Talk about making a mountain out of a molehill. The speaking engagement about which Blumenthal goes on to complain happened before the speakers' bureau was ever formed.
Lone Star in turn arranged an exclusive tour for Bronner. “The feeling was the Times was the most serious periodical who could run the story who could generate serious publicity and generate fundraising from the get-go,” Willner said. “And so the feeling was that if it was a New York Times story, it was worth its weight in gold.” Bronner published an October 30, 2008 feature in the Times that examined the historical and political controversies surrounding the dig. Dozens of media outlets also covered the excavation and, within days, the project at Khirbet Qeiyafa had gathered so much attention that the comedian Seth Meyers joked about the dig in a bit on Saturday Night Live’s “Weekend Update.”
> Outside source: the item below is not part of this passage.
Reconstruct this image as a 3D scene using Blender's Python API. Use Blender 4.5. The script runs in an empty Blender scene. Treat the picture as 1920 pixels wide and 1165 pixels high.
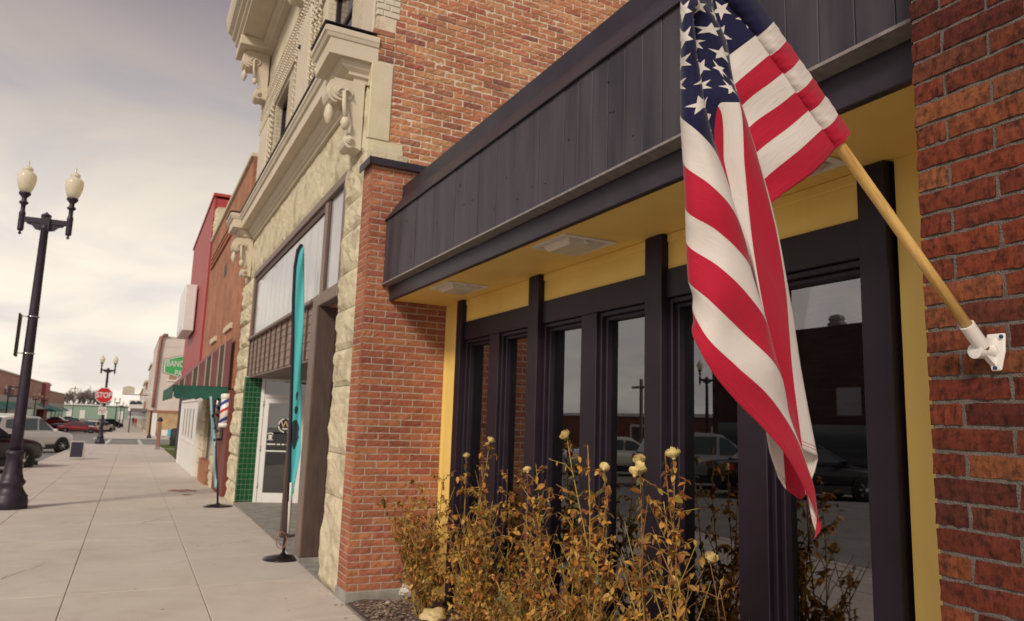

And one look at the speakers Blumenthal lists (and one has to wonder whom else he is leaving out) shows that they represent a cross-section of Israeli political views. In early 2009, Levine supplemented Lone Star’s operation by establishing a speakers bureau designed to arrange paid lectures for major media figures in Israel.
His first speaker was Bronner, who he described in an e-mail to CJR as “a nominal friend and a terrific journalist.” Levine rounded out his roster of speakers with eight well-known Israeli media figures, including Haim Yavin, “founding father of Israel television news”; David Baker, “senior foreign press coordinator of the Israeli prime minister’s office—under four prime ministers”; and Amiel Ungar, “well-known spokesman of the settler movement in Judea and Samaria.” The speakers bureau section of the Lone Star site is illustrated with a photo of Levine and Bronner arm-in-arm.
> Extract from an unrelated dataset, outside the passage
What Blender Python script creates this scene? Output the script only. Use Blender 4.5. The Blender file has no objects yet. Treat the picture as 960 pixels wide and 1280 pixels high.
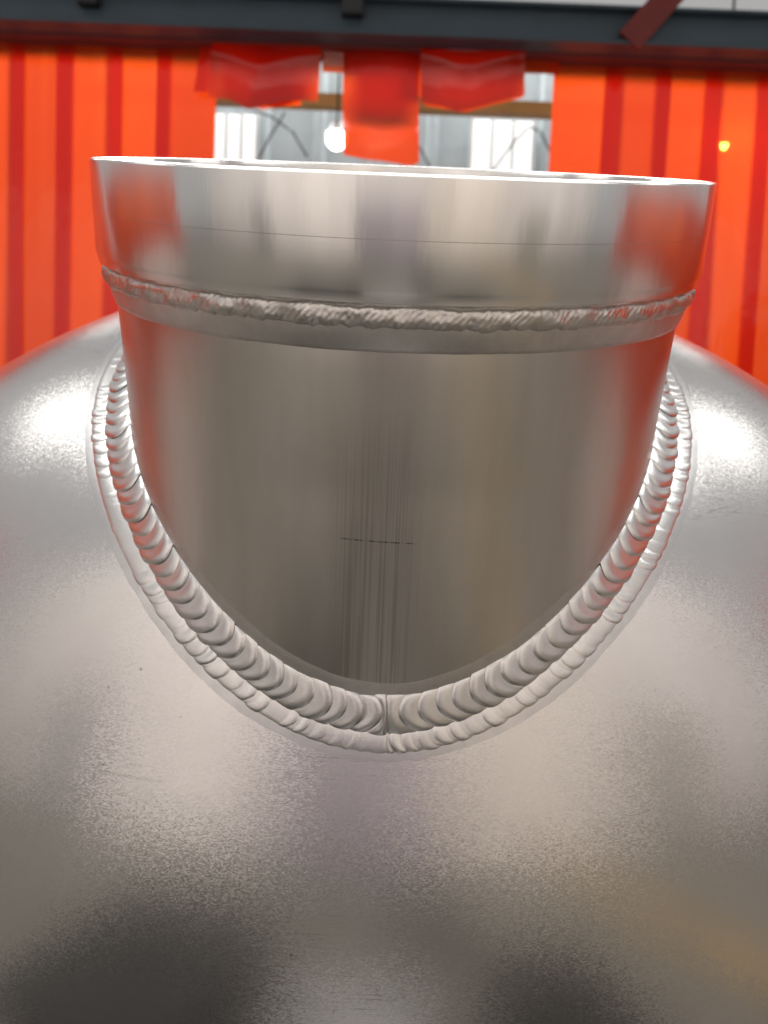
import bpy, bmesh, math, random
import numpy as np
from mathutils import Vector, Matrix, noise

random.seed(7)
R = math.radians
scene = bpy.context.scene
C = scene.collection

# ------------------------------------------------------------------ camera
S = 0.2                                   # metres per flange radius
LEAN = R(15.4)                            # the nozzle leans towards the viewer
H0 = 1.0976                               # height of the flange rim centre
ROT = Matrix.Rotation(LEAN, 4, 'X')
TANK = Matrix.Translation((0, 0, H0)) @ ROT
fpx, dcam, zcam, yaw, pit, rol = 1200.17, 3.39349, 0.04128, -0.00471, 0.35584, 0.04023
fw = Vector((math.sin(yaw)*math.cos(pit), math.cos(yaw)*math.cos(pit), -math.sin(pit)))
rt = fw.cross(Vector((0, 0, 1))).normalized()
up = rt.cross(fw)
rt, up = rt*math.cos(rol)+up*math.sin(rol), -rt*math.sin(rol)+up*math.cos(rol)
rt, up, fw = [ROT.to_3x3() @ v for v in (rt, up, fw)]
CAM = TANK @ (Vector((0, -dcam, zcam))*S)
cam = bpy.data.cameras.new('camera')
cam.sensor_fit = 'VERTICAL'; cam.sensor_height = 36.0; cam.sensor_width = 27.0
cam.lens = 36.0*fpx/1280.0
cam.clip_start = 0.02; cam.clip_end = 100
camo = bpy.data.objects.new('camera', cam); C.objects.link(camo)
m = Matrix((rt, up, -fw)).transposed().to_4x4(); m.translation = CAM
camo.matrix_world = m
cam.dof.use_dof = True
cam.dof.focus_distance = 0.53
cam.dof.aperture_fstop = 9.5
scene.camera = camo

def at(px, py, Y):
    """point of the vertical plane y = Y that the photograph shows at (px, py)"""
    v = fw*fpx + rt*(px-480) + up*(640-py)
    return CAM + v*((Y-CAM.y)/v.y)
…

Haim Yavin is known as a Leftist politically, and if David Baker served four Prime Ministers, you can bet that they were not Menachem Begin, Yitzchak Shamir, Ariel Sharon and Binyamin Netanyahu - and even that would be a stretch to count Sharon is a Rightist.
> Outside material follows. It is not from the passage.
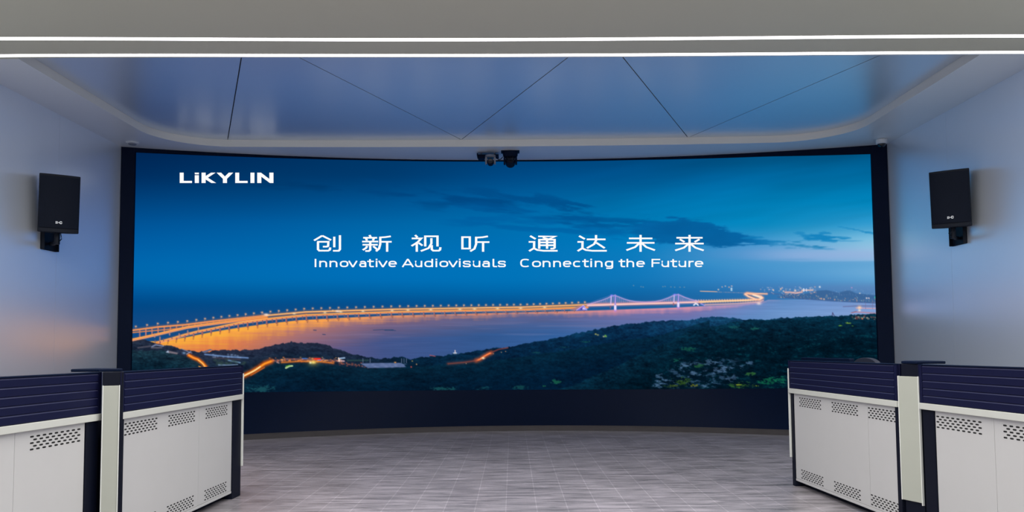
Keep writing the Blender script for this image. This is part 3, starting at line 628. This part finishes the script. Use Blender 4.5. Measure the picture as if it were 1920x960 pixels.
# white lettering shown on the display: every character drawn as strokes
M_TXT = bpy.data.materials.new('lettering_light'); M_TXT.use_nodes = True; M_TXT.node_tree.nodes.clear()
_o = M_TXT.node_tree.nodes.new('ShaderNodeOutputMaterial'); _e = M_TXT.node_tree.nodes.new('ShaderNodeEmission'); _e.inputs['Strength'].default_value = 1.0
M_TXT.node_tree.links.new(_e.outputs[0], _o.inputs['Surface']); M_TXT.cycles.emission_sampling = 'NONE'
AF, AR, AU = np.array(FW), np.array(RT), np.array(UP)
def on_display(x, y):
    r = AF*FPX+AR*(x-PPX)-AU*(y-PPY); t = 12/r[1]
    for _ in range(30): t = (arc(r[0]*t)-.006)/r[1]
    return (r[0]*t, r[1]*t, EYE.z+r[2]*t)
def ink(mb, pts, wx, wy):                               # a stroke: wx thick where it runs upright, wy where it runs level
    k = wx/wy; P = [np.array((x, y*k)) for x, y in pts]; closed = len(P) > 2 and np.allclose(P[0], P[-1]); n = len(P); L, Rr = [], []
    for i in range(n):
        a = P[i]-P[i-1] if i > 0 else (P[0]-P[-2] if closed else P[1]-P[0])
        b = P[i+1]-P[i] if i < n-1 else (P[1]-P[0] if closed else P[-1]-P[-2])
        a = a/np.linalg.norm(a); b = b/np.linalg.norm(b); m = a+b; m = m/max(1e-6, np.linalg.norm(m)); nn = np.array((-m[1], m[0]))
        w = wx/2/max(.45, nn @ np.array((-a[1], a[0]))); L.append(P[i]+nn*w); Rr.append(P[i]-nn*w)
    vs = [on_display(p[0], p[1]/k) for q in zip(L, Rr) for p in q]
    mb.add(vs, [(2*i, 2*i+1, 2*i+3, 2*i+2) for i in range(n-1)])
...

Moreover, anyone who writes gets stories pitched to them. I get stories pitched to me in emails all the time, and I'm sure Ethan Bronner gets a lot more of them (and a lot better ones) than I do.
Bronner says he gets several dozen story pitches a week, and only a few come through Lone Star. “Hearing from Lone Star impresses me no more than hearing from any other pitch source,” he wrote in an e-mail. “I look at the journalistic potential in the context of what else I am working on and try to act accordingly.” Since Bronner joined Lone Star’s speakers bureau, he has mentioned or written about Lone Star PR clients in at least five stories.
Blumenthal goes on smear Levine and Lone Star - if you're interested read the whole thing. But here's the key: There's a lot to complain about in the New York Times' coverage of Israel. And the fact that there is a lot to complain about shows - if nothing else - that Ethan Bronner is definitely not in the pocket of the Israeli Right as Max Blumenthal would have you believe.